Sometime before the fiancé and I broke up these friends had a marital crisis, I don’t remember the nature of it, but I took the guy out for drinks so he could vent, it was a favor to … everyone. They were two very different people and a case could have been made for what they had in common was trying to shock people with being interracial. Portland was a hard town to shock anyone in.
So he got sloppy drunk and in between rants about her wide ass and what a catch he’d be on the open market there was a lot of I love you man. Oh, and he thought the waitress was flirting with him, then he got jealous when she whispered to me. She whispered first “You’re driving, right?” and second “If you can’t keep him quiet y’all need to go.”The ride home was peppered with I love you man and you stole my next bitch, bitch. I spent the night making a case for the marriage, how and why I don’t remember except these were my friends. Or they were for a few more weeks.
They took the soon to be ex fiancé in to their apartment the moment she was an ex (sort of, at the time we considered what it would take for reconciliation. Never happened, the trying or the doing.). Did I get a drunk rant from dude? Hell no, I got ‘It’d be best if you didn’t try to contact me or anyone else’. If I’m in dire need of resentment I pull up that memory. Wait, pulled. It’s been a long time since I thought of it. Oh, later she went to Seattle to live with another ‘couples’ set of friends, to be fair, they were her friends long before I met them, and got a job with Microsoft (which apparently hires based on the degrees your ex wrote for you).
A few years back I saw her on facebook and friended her because 1) why not and 2) the complicated stuff between wasn’t really either of our fault or, for that matter, either of the other couples — my resentment was for not getting my drunken buddy rant.).
Today is her birthday.
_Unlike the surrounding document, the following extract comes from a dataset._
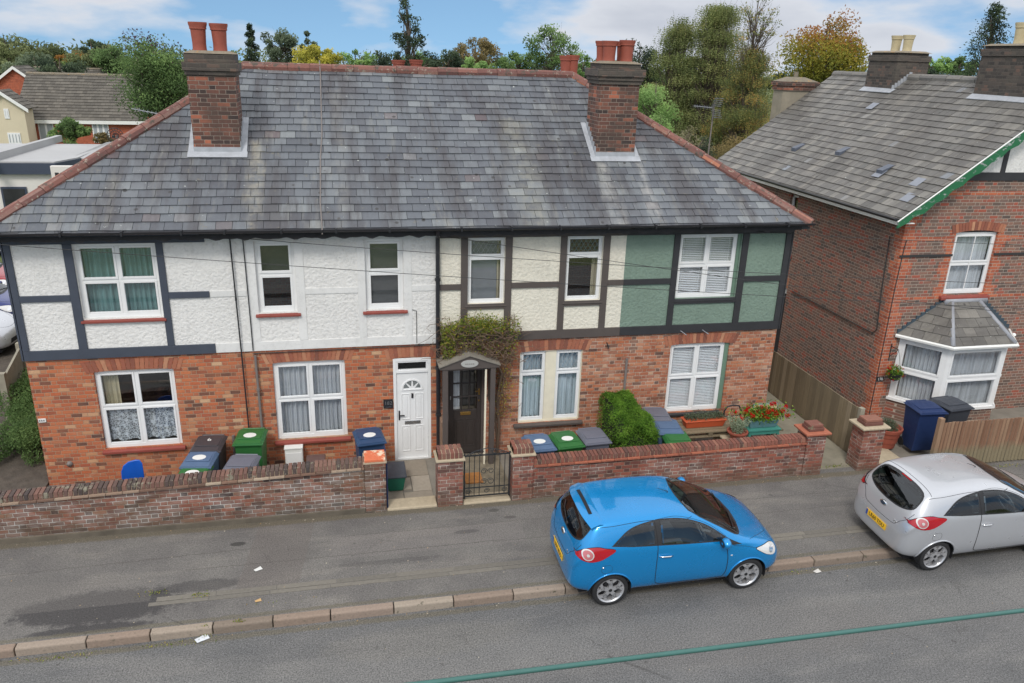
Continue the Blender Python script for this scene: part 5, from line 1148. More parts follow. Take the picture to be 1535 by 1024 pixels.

So I wished her a happy birthday. I noticed that none of the other couples were still married, the waitress imaginer actually had his interests listed as women. Seattle isn’t shocked by interracial marriage, interracial gay marriage or probably inter species gay marriage. I discovered I had more pity than anger. I figured writing this would bury whatever old residual anger I had. It seems to have no effect; there’s nothing to effect.
Shit I finished this a half an hour ago, got distracted. I guess there is one more thing. When I met this guy, husband of school buddy of fiancé, we actually hit it off, he was an actual friend of mine, especially considering how disconnected we were from our respective mates. I was on disability from CSD and writing a novel. He was selling cars and in a bad career move took a salesmanager position. Within two months he’d been let go and was writing music and I’d taken a sales job with Circuit City. The last civil conversation we had was him pointing out how I’d gone from creative to high pressure sales and he’d gone the opposite direction. What I remember thinking the most was how shitty my novel was and how shitty his music was. My novel was under-produced and his music was over produced, but at the core neither was any good. There’s usually something good and nostalgic to hang on to after the end of a romantic relationship, the end of a friendship by any means other than inertia, in my experience, is often bitter.